February 18, 2005 Previously in ABFFE Update Volume 7, Number 2

ABFFE Opposes Investigation of University of Colorado Professor

The American Booksellers Foundation for Free Expression (ABFFE) this week called on the University of Colorado Board of Regents to halt its investigation of the writings and speeches of Ward Churchill, an ethnic studies professor who has been at the center of a storm of controversy over an essay that he wrote in the days after the September 11 attacks. The essay argued that the attacks were not terrorist acts but a military response to the destruction by the United States of Iraqi water purification and sewage facilities in 1991, which Churchill claimed led to the deaths of 500,000 Iraqi children. Churchill also wrote that the people who died in the World Trade Center were not innocent victims but "little Eichmanns" who were participating in an economic system that oppressed Iraqis.

Churchill's essay received little public attention until he was invited to participate in a program at Hamilton College in upstate New York in January.
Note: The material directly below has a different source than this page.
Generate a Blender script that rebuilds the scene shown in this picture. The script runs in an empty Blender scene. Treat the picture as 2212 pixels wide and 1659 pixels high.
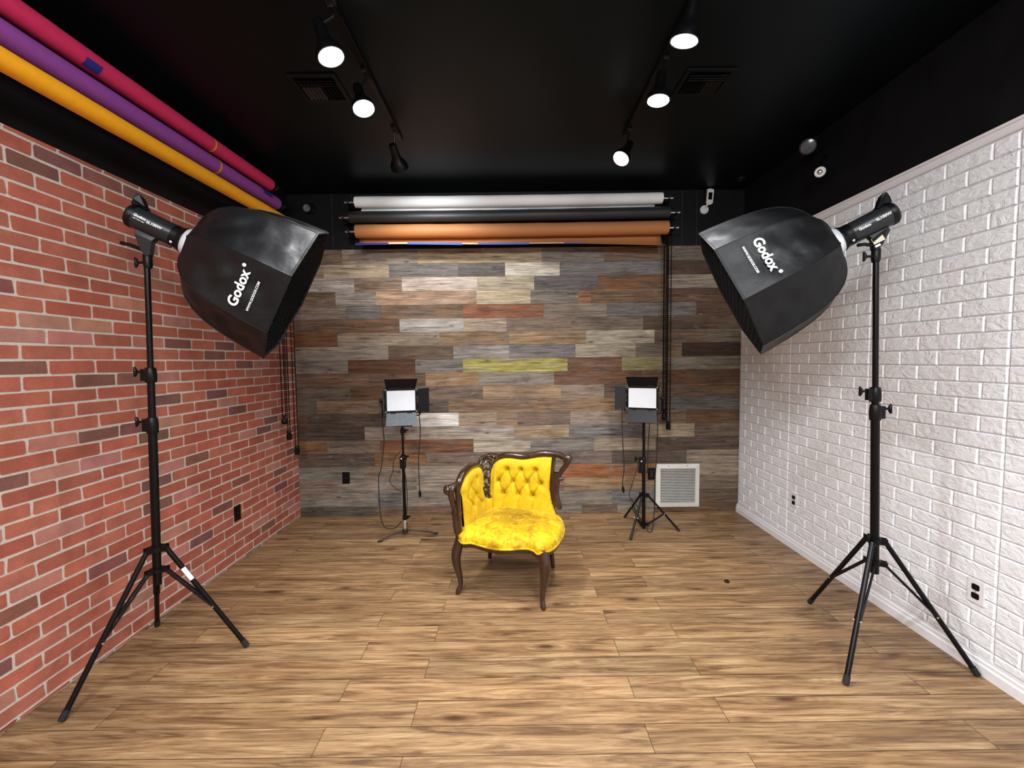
import bpy, math, random
from mathutils import Vector, Matrix
R = random.Random(7)
C = bpy.context.scene.collection
PI = math.pi

# ------------------------------------------------------------------ helpers
def lin(h):
    out = []
    for c in h:
        c = c / 255.0
        out.append(c / 12.92 if c <= 0.04045 else ((c + 0.055) / 1.055) ** 2.4)
    return out

class MB:
    """collects geometry for ONE mesh object"""
    def __init__(s):
        s.v = []; s.f = []; s.c = []; s.s = []
    def add(s, vs, fs, col=None, seed=0.0):
        o = len(s.v)
        s.v.extend([tuple(v) for v in vs])
        for f in fs:
            s.f.append([i + o for i in f]); s.c.append(col or (1, 1, 1)); s.s.append(seed)
        return s
    def box(s, c, d, rot=None, col=None, seed=0.0):
        x, y, z = d[0] / 2, d[1] / 2, d[2] / 2
        vs = [Vector(p) for p in ((-x,-y,-z),(x,-y,-z),(x,y,-z),(-x,y,-z),(-x,-y,z),(x,-y,z),(x,y,z),(-x,y,z))]
        if rot is not None: vs = [rot @ v for v in vs]
        vs = [v + Vector(c) for v in vs]
        return s.add(vs, [(0,3,2,1),(4,5,6,7),(0,1,5,4),(1,2,6,5),(2,3,7,6),(3,0,4,7)], col, seed)
    def tube(s, pts, r, n=10, cap=True, flat=1.0, up=None):
        """sweep a circle (or ellipse when flat != 1) along points"""
        P = [Vector(p) for p in pts]
        k = len(P)
        rr = r if isinstance(r, (list, tuple)) else [r] * k
        T = []
        for i in range(k):
            t = P[min(i+1, k-1)] - P[max(i-1, 0)]
            T.append(t.normalized() if t.length > 1e-9 else Vector((0,0,1)))
        a = Vector(up) if up is not None else (Vector((0,0,1)) if abs(T[0].z) < 0.9 else Vector((0,1,0)))
        nrm = (a - T[0] * a.dot(T[0])).normalized()
        vs = []
        for i in range(k):
            nrm = nrm - T[i] * nrm.dot(T[i])
            nrm = nrm.normalized() if nrm.length > 1e-6 else T[i].orthogonal().normalized()
            b = T[i].cross(nrm)
            for j in range(n):
                an = 2 * PI * j / n
                vs.append(P[i] + rr[i] * (math.cos(an) * nrm * flat + math.sin(an) * b))
        fs = []
        for i in range(k-1):
            for j in range(n):
                j2 = (j+1) % n
                fs.append((i*n+j, i*n+j2, (i+1)*n+j2, (i+1)*n+j))
        if cap:
            fs.append(tuple(reversed(range(n)))); fs.append(tuple((k-1)*n+j for j in range(n)))
        return s.add(vs, fs)
    def cyl(s, a, b, r, n=16, r2=None):
        return s.tube([a, b], [r, r if r2 is None else r2], n)
    def lathe(s, o, d, prof, n=24, cap=True):
        """prof: (distance along d, radius)"""
        o = Vector(o); d = Vector(d).normalized(); u = d.orthogonal().normalized(); w = d.cross(u)
        vs = []
        for t, r in prof:
            for j in range(n):
                an = 2*PI*j/n
                vs.append(o + d*t + r*(math.cos(an)*u + math.sin(an)*w))
        fs = []
        for i in range(len(prof)-1):
            for j in range(n):
                j2 = (j+1) % n
                fs.append((i*n+j, i*n+j2, (i+1)*n+j2, (i+1)*n+j))
        if cap:
            fs.append(tuple(reversed(range(n)))); fs.append(tuple((len(prof)-1)*n+j for j in range(n)))
        return s.add(vs, fs)
    def grid(s, rows, closed=False):
        n = len(rows[0]); vs = [p for r in rows for p in r]; fs = []
        for i in range(len(rows)-1):
            for j in range(n if closed else n-1):
                j2 = (j+1) % n
                fs.append((i*n+j, i*n+j2, (i+1)*n+j2, (i+1)*n+j))
        return s.add(vs, fs)
    def sphere(s, c, r, n=10, m=7, sc=(1,1,1)):
        rows = []
        for i in range(m+1):
            th = PI*i/m
            rows.append([Vector(c)+Vector((r*sc[0]*max(math.sin(th),1e-4)*math.cos(2*PI*j/n), r*sc[1]*max(math.sin(th),1e-4)*math.sin(2*PI*j/n), -r*sc[2]*math.cos(th))) for j in range(n)])
        return s.grid(rows, True)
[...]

When Bill O'Reilly of Fox's "O'Reilly Factor" and others publicized the essay, college officials canceled the program, "The Limits of Dissent," citing threats of violence. In Colorado, the governor and members of the legislature called for Ward's dismissal. The university regents announced that they would investigate Churchill's writings and speeches to see if there were grounds for firing him.

In a joint letter to the regents on February 15, ABFFE and the National Coalition Against Censorship charged that Churchill was being investigated solely because of his controversial views and that any disciplinary action against him would violate the First Amendment and undermine academic freedom. "Efforts to censor Churchill undermine the 'free trade' in ideas and implicitly encourage threats and intimidation that will stifle open discussion," the letter said. "We are particularly concerned that the controversy will create 'a pall of orthodoxy' over higher education." To read the letter, click here. Click here for Churchill's essay, "On the Justice of Roosting Chickens."


"Academic Bill of Rights" Threatens Academic Freedom

ABFFE has taken a stand against another threat to academic freedom by opposing a bill in the Ohio legislature that creates a so-called "academic bill of rights" in public colleges and universities. The legislation is the brainchild of conservative activist David Horowitz, whose organization, the Center for the Study of Popular Culture, is dedicated to eradicating "the idiocies and the viciousness of the radical leftism in universities." Ohio State Senator Larry Mumper, the chief sponsor of the bill, sees it as a counterweight to the purported dominance of left-wing professors. "Eighty per cent of them are Democrats, liberals or Socialists or card-carrying Communists," he said.

The academic bill of rights legislation, which has also been introduced in California, New York, Indiana and Rhode Island, would require public colleges and universities to establish a procedure for challenging violations of the rights enumerated in the bill, including the right of students to be exposed to "a plurality of scholarly methodologies" and to receive grades "solely on the basis of their reasoned answers." Professors are barred from "persistently introducing controversial matter into the classroom or course work that has no relation to their subject of study" and must make their students aware of "serious scholarly viewpoints other than their own."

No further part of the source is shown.